The first neighborhood my family lived in when we moved to Central Asia had two names, the formal name and the name everyone used. I first came upon the formal name when I learned to read the street signs (which everyone ignored). It was not a word I heard anyone using, nor was it a term every local was familiar with. Eventually, I found a friend who was able to translate it for me. Even then I realized that there was no direct English equivalent. This is true of many individual words when learning a new language – you can translate them with a descriptive phrase but not with an individual equivalent word. In fact, releasing the assumption that every word must have a direct translation is an important step in the language learning process.
The name of the neighborhood translated to something like “harvest collective.” It was a village term, hence some of my city friends not knowing it. The villages in our corner of Central Asia are wise enough to know that no household can handle harvest time all on their own. Or perhaps wise enough to know that even if they can, they really shouldn’t. So, there is a rotation, a harvest collective, when on an appointed day the whole village shows up in a specific household’s field in order to provide them with the needed manpower and motivation to gather in the crops.
I liked the concept as soon as I heard of it. It reminded me of our newborn days when I realized that my young wife and I really couldn’t handle that season of postpartum and exhaustion on our own – and yet the very way society around us was structured encouraged isolation and often prevented receiving help from extended family or community. I remembered when our oldest two were toddlers and the never-ending household work my wife struggled to get to unless another mom in our community group came over to lend a hand. Or more recently, as most of my peers have become home owners, hearing about the difficulty these dads are having in fixing up their homes on their own.
While healthy churches in the West and community group structures are providing an avenue for some of this kind of collective help to happen organically (and praise God for this), my sense is that more robust structure and schedule is needed in order to push back against the overwhelming isolating tendencies of life in the individualistic West. We may have good and godly intentions to help that struggling young mom or that busy working dad, but those intentions may need an actual structure in order to translate into reality. Or to provide the kind of help that is less a one-off and actually serves for the long-term.
The idea would be for healthy church communities to borrow some cultural wisdom and implement “harvest collective” structures, where they recognize the kinds of labor a household can’t or shouldn’t do alone, and seek to regularly share that labor together. For example, a group of six men from the same church agree to become a collective together. One Saturday a month they agree to all show up at one man’s house in order to help him make some solid headway on his repair or renovation projects. That would mean twice a year each man is receiving help from five other brothers. Even if only for one day, that kind of help could go a long way. Young moms struggling with loneliness, fatigue, and the never-ending needs at home could set up a collective where they are regularly showing up to help one another, helping with not only the labor but also with the discouragement so prevalent in that season.

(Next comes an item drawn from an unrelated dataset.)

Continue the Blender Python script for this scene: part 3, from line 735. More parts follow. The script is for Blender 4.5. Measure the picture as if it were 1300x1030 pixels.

Westerners faced with this idea might feel an internal objection along the lines of “but we’re supposed to be able to handle this stuff on our own.” Yes, that is the overwhelming message communicated by Western culture, one which we have ingested from our youth. And it comes with a quiet side of shame for those who wrestle with why they can’t seem to figure it out – which happens to be the majority. An honest look at the loneliness, overwork, and rates of depression in Western culture just might indicate that we have some structural problems that require creative structural solutions. Non-Westerners might respond with, “But that’s the job of the extended family.” Yes, the extended family has played this role in many parts of the world. Yet the world is rapidly urbanizing, and with that comes the breakdown of the extended family’s ability to provide the same kind help it has in the past. Even more important than this is the fact that the Church is supposed to be the household of God, the new extended family for those kicked out of theirs because of their faith – or for those raised in a culture in which only a shell of the extended family remains. My Central Asian friends are the former. Many of my friends in the West are the latter. I would not be surprised if this kind of a group even lent the church an evangelistic power. “Wow, look at how those Christians take care of each other in the areas I feel so very alone in.”
The expressions may look very different than I have suggested here, but I believe the principle is sound. Like Central Asian villagers, believers would be wise to collectively serve one another in those kinds of labor which a single household can’t or shouldn’t be allowed to handle on its own. In societies that relentlessly drive towards an individualistic life, this will require intentional structures. And some humility to ask for help in ares the culture says we should be able to handle on our own.
After all, it’s not like the harvest collective in Central Asian culture has been there forever. At some point some exhausted farmer was probably sitting around drinking fermented yogurt water with his buddies and blurted out an honest confession that the harvest was simply too much for him and his kids to handle. At which point his fellow villagers must have come up with a wise plan. The kind of plan which just may be due for a revival of sorts.